Por sorte nossa, isso não acontece, pois se fosse assim, tudo seria muito diferente. Voltemos no tempo até o Universo primordial. Se houvesse as mesmas quantidades de matéria e antimatéria, elas rapidamente teriam se aniquilado. No Universo haveria apenas luz.
Mas estamos aqui, felizmente, e isso significa necessariamente que houve no Universo primordial um pequeno excesso de partículas sobre antipartículas, um pequeno excesso que deu origem a todos nós e a tudo o que há à nossa volta.
Como surgiu esse pequeno excesso? Esse é o grande enigma.
Sabemos, no entanto, que algumas condições são necessárias para que a matéria tenha prevalecido sobre a antimatéria. Uma delas é que exista um tipo de força, ainda desconhecida, que tenha uma ação diferente sobre partículas e antipartículas, ou seja, que não tenha a simetria CP.
Digo força desconhecida porque nas nossas teorias atuais existe, de fato, um mecanismo que explica porque em raras ocasiões matéria e antimatéria se comportam de maneira distinta, mas seu efeito é insignificante, nem de longe é suficiente para dar conta do pequeno excesso de matéria no início dos tempos.
A matéria visível no Universo (sim, existe matéria invisível, em quantidades cinco vezes maiores do que a visível!) é constituída por apenas três partículas elementares.
Os outros tipos de partículas são instáveis, se desintegram espontaneamente em cadeias que terminam sempre em uma das três partículas fundamentais.
Tentamos entender como se formou o pequeno excesso de matéria usando aceleradores de partículas, que produzem um número muito grande de partículas elementares instáveis.
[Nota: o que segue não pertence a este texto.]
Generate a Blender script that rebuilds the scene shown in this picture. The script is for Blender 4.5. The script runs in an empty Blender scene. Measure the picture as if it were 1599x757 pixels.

Algumas formas específicas de desintegração espontânea dessas partículas e de suas antipartículas são selecionadas. Essas desintegrações ocorrem com uma frequência ligeiramente diferente em partículas e antipartículas.
Medindo a diferença nas frequências de desintegração, temos acesso às informações necessárias. O resultado das medidas é então comparado com o que a teoria prevê, sempre em busca de alguma discrepância.
Esperamos que esse método nos mostre, ainda que indiretamente, indícios de forças e partículas que ainda desconhecemos.